Find how many lines hold the word "picture". Give only the number.

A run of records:
>> BEGIN
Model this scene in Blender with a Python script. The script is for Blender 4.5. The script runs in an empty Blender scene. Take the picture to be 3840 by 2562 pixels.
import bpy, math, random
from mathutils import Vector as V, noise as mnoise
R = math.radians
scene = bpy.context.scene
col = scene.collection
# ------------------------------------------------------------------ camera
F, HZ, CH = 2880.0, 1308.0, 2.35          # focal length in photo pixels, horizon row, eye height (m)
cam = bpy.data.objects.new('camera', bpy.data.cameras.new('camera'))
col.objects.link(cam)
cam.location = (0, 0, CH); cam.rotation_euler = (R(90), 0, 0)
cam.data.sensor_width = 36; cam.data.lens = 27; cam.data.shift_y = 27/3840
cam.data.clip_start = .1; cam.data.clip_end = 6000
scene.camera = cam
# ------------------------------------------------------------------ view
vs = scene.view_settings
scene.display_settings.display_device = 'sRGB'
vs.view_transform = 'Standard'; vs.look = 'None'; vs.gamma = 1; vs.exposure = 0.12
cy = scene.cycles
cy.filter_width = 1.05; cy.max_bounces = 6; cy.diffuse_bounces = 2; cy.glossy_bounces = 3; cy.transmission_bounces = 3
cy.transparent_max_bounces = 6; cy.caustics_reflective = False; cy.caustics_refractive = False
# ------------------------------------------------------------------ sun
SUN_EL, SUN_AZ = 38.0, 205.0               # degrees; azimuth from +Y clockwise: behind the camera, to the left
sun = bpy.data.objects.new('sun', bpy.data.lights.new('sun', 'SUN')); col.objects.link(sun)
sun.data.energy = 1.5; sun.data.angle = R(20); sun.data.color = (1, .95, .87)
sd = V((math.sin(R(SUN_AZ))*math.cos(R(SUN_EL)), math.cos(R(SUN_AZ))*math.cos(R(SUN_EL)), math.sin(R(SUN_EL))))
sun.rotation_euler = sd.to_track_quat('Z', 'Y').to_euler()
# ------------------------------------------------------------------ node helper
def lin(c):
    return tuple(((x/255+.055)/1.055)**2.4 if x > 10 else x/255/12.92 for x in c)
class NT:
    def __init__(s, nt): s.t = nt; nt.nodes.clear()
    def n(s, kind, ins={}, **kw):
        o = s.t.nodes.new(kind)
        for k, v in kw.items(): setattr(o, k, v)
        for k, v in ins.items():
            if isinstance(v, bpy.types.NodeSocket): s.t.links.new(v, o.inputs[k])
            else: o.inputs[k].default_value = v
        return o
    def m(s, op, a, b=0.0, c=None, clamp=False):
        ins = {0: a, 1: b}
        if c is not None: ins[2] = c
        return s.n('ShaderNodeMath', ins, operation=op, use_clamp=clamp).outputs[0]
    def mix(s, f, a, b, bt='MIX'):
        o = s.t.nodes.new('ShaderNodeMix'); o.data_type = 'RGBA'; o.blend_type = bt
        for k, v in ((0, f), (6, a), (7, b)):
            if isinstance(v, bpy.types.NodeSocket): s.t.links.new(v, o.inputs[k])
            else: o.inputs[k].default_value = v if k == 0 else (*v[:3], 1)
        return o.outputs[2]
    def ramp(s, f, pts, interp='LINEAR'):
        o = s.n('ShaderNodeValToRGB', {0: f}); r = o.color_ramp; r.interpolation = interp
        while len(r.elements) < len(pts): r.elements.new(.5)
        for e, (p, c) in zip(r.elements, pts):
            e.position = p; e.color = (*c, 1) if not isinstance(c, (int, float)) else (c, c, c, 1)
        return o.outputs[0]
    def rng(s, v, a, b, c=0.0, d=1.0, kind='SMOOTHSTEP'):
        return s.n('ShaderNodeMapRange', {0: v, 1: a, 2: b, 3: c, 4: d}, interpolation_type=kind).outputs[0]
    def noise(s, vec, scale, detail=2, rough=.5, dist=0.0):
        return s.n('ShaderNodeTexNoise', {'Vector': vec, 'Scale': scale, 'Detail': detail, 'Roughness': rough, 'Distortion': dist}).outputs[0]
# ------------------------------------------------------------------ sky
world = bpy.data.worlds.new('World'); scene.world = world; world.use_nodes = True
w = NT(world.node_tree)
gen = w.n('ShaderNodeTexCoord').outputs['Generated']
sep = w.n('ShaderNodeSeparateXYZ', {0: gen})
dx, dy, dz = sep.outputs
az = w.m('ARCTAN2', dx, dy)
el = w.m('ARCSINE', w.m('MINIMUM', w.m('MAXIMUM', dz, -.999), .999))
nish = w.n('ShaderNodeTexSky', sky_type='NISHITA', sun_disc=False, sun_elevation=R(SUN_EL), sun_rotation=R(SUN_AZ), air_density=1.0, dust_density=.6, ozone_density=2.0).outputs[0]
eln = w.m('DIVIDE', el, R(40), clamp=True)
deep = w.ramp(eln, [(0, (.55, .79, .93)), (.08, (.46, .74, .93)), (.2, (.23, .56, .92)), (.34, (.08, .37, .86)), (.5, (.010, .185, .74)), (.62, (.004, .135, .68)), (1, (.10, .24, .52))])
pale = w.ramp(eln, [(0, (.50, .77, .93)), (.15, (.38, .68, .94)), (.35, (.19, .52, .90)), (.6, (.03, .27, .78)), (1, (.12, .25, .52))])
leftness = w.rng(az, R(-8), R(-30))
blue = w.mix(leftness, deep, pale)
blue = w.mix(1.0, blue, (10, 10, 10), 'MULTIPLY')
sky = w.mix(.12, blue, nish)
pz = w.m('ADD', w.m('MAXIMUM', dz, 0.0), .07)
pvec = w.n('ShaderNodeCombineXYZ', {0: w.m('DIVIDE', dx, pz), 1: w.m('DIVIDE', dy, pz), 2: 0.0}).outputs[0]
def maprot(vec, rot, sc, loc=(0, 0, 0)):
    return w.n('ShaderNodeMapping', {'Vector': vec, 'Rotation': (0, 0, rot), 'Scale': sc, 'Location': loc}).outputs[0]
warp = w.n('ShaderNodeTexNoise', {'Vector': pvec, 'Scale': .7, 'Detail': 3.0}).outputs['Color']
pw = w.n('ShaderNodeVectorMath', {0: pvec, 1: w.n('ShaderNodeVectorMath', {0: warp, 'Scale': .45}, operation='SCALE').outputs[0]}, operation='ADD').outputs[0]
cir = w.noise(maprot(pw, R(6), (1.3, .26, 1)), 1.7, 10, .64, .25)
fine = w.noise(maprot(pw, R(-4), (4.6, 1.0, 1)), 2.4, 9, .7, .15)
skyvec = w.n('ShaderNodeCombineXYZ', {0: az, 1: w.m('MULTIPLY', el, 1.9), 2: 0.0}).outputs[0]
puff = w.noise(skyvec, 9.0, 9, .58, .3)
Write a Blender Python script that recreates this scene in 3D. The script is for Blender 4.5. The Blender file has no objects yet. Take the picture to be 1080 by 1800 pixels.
>> END
> _Answer below_
2